↓

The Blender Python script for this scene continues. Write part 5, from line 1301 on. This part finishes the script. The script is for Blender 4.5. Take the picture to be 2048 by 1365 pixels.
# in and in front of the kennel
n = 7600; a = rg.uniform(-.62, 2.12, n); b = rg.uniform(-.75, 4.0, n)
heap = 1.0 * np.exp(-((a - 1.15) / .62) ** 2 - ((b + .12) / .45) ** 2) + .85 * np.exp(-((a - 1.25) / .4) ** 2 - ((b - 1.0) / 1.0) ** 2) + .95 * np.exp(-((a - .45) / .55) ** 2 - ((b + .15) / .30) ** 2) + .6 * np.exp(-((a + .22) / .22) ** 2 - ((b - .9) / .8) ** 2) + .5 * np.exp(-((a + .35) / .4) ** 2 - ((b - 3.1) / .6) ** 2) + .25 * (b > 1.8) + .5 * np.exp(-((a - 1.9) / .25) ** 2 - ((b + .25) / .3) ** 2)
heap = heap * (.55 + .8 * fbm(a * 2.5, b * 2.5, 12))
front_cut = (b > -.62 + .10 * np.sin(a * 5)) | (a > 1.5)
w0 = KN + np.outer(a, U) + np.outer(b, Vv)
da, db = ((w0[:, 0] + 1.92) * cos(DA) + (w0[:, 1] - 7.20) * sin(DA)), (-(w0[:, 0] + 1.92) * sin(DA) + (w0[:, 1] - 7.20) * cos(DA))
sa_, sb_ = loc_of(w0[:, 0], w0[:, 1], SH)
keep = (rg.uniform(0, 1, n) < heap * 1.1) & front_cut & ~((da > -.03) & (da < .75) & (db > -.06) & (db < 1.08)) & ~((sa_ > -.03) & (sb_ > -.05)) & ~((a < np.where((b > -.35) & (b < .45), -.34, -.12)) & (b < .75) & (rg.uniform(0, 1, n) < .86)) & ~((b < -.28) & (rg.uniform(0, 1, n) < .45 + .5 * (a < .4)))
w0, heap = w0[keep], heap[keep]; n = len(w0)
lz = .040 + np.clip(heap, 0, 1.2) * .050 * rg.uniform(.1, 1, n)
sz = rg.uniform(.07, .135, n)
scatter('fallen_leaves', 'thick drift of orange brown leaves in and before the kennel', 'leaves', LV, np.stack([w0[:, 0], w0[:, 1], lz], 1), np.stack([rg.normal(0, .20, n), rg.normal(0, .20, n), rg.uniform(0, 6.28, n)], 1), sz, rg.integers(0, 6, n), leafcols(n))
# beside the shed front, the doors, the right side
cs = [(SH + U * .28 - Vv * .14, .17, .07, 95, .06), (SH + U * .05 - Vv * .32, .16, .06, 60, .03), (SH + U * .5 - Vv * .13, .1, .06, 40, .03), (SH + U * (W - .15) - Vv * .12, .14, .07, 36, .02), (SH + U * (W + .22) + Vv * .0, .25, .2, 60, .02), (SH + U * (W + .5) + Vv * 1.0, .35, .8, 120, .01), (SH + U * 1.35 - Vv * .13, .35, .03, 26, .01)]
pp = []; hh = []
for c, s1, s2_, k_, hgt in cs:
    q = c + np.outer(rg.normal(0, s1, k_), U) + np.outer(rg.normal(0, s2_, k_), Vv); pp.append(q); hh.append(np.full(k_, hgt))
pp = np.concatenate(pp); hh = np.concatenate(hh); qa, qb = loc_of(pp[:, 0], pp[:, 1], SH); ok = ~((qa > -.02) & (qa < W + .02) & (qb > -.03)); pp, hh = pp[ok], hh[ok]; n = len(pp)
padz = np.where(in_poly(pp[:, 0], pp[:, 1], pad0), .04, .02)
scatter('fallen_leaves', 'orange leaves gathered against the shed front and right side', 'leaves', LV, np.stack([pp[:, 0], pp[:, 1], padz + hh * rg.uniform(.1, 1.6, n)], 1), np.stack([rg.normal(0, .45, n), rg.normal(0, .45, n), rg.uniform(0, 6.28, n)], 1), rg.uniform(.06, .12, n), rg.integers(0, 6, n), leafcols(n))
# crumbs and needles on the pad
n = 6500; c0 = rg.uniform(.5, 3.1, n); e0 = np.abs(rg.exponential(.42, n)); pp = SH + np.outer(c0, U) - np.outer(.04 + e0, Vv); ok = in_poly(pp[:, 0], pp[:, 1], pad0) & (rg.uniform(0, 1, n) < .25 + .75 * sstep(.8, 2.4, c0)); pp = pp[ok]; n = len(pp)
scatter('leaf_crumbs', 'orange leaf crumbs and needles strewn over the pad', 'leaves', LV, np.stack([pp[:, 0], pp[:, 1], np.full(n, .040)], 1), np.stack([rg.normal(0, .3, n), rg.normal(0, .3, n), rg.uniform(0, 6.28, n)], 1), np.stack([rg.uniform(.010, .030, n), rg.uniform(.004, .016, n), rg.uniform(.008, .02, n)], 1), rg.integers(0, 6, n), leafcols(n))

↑

Word for word, write out all of the data above.

#### [Exercise result]
The Blender Python script for this scene continues. Write part 5, from line 1301 on. This part finishes the script. The script is for Blender 4.5. Take the picture to be 2048 by 1365 pixels.
# in and in front of the kennel
n = 7600; a = rg.uniform(-.62, 2.12, n); b = rg.uniform(-.75, 4.0, n)
heap = 1.0 * np.exp(-((a - 1.15) / .62) ** 2 - ((b + .12) / .45) ** 2) + .85 * np.exp(-((a - 1.25) / .4) ** 2 - ((b - 1.0) / 1.0) ** 2) + .95 * np.exp(-((a - .45) / .55) ** 2 - ((b + .15) / .30) ** 2) + .6 * np.exp(-((a + .22) / .22) ** 2 - ((b - .9) / .8) ** 2) + .5 * np.exp(-((a + .35) / .4) ** 2 - ((b - 3.1) / .6) ** 2) + .25 * (b > 1.8) + .5 * np.exp(-((a - 1.9) / .25) ** 2 - ((b + .25) / .3) ** 2)
heap = heap * (.55 + .8 * fbm(a * 2.5, b * 2.5, 12))
front_cut = (b > -.62 + .10 * np.sin(a * 5)) | (a > 1.5)
w0 = KN + np.outer(a, U) + np.outer(b, Vv)
da, db = ((w0[:, 0] + 1.92) * cos(DA) + (w0[:, 1] - 7.20) * sin(DA)), (-(w0[:, 0] + 1.92) * sin(DA) + (w0[:, 1] - 7.20) * cos(DA))
sa_, sb_ = loc_of(w0[:, 0], w0[:, 1], SH)
keep = (rg.uniform(0, 1, n) < heap * 1.1) & front_cut & ~((da > -.03) & (da < .75) & (db > -.06) & (db < 1.08)) & ~((sa_ > -.03) & (sb_ > -.05)) & ~((a < np.where((b > -.35) & (b < .45), -.34, -.12)) & (b < .75) & (rg.uniform(0, 1, n) < .86)) & ~((b < -.28) & (rg.uniform(0, 1, n) < .45 + .5 * (a < .4)))
w0, heap = w0[keep], heap[keep]; n = len(w0)
lz = .040 + np.clip(heap, 0, 1.2) * .050 * rg.uniform(.1, 1, n)
sz = rg.uniform(.07, .135, n)
scatter('fallen_leaves', 'thick drift of orange brown leaves in and before the kennel', 'leaves', LV, np.stack([w0[:, 0], w0[:, 1], lz], 1), np.stack([rg.normal(0, .20, n), rg.normal(0, .20, n), rg.uniform(0, 6.28, n)], 1), sz, rg.integers(0, 6, n), leafcols(n))
# beside the shed front, the doors, the right side
cs = [(SH + U * .28 - Vv * .14, .17, .07, 95, .06), (SH + U * .05 - Vv * .32, .16, .06, 60, .03), (SH + U * .5 - Vv * .13, .1, .06, 40, .03), (SH + U * (W - .15) - Vv * .12, .14, .07, 36, .02), (SH + U * (W + .22) + Vv * .0, .25, .2, 60, .02), (SH + U * (W + .5) + Vv * 1.0, .35, .8, 120, .01), (SH + U * 1.35 - Vv * .13, .35, .03, 26, .01)]
pp = []; hh = []
for c, s1, s2_, k_, hgt in cs:
    q = c + np.outer(rg.normal(0, s1, k_), U) + np.outer(rg.normal(0, s2_, k_), Vv); pp.append(q); hh.append(np.full(k_, hgt))
pp = np.concatenate(pp); hh = np.concatenate(hh); qa, qb = loc_of(pp[:, 0], pp[:, 1], SH); ok = ~((qa > -.02) & (qa < W + .02) & (qb > -.03)); pp, hh = pp[ok], hh[ok]; n = len(pp)
padz = np.where(in_poly(pp[:, 0], pp[:, 1], pad0), .04, .02)
scatter('fallen_leaves', 'orange leaves gathered against the shed front and right side', 'leaves', LV, np.stack([pp[:, 0], pp[:, 1], padz + hh * rg.uniform(.1, 1.6, n)], 1), np.stack([rg.normal(0, .45, n), rg.normal(0, .45, n), rg.uniform(0, 6.28, n)], 1), rg.uniform(.06, .12, n), rg.integers(0, 6, n), leafcols(n))
# crumbs and needles on the pad
n = 6500; c0 = rg.uniform(.5, 3.1, n); e0 = np.abs(rg.exponential(.42, n)); pp = SH + np.outer(c0, U) - np.outer(.04 + e0, Vv); ok = in_poly(pp[:, 0], pp[:, 1], pad0) & (rg.uniform(0, 1, n) < .25 + .75 * sstep(.8, 2.4, c0)); pp = pp[ok]; n = len(pp)
scatter('leaf_crumbs', 'orange leaf crumbs and needles strewn over the pad', 'leaves', LV, np.stack([pp[:, 0], pp[:, 1], np.full(n, .040)], 1), np.stack([rg.normal(0, .3, n), rg.normal(0, .3, n), rg.uniform(0, 6.28, n)], 1), np.stack([rg.uniform(.010, .030, n), rg.uniform(.004, .016, n), rg.uniform(.008, .02, n)], 1), rg.integers(0, 6, n), leafcols(n))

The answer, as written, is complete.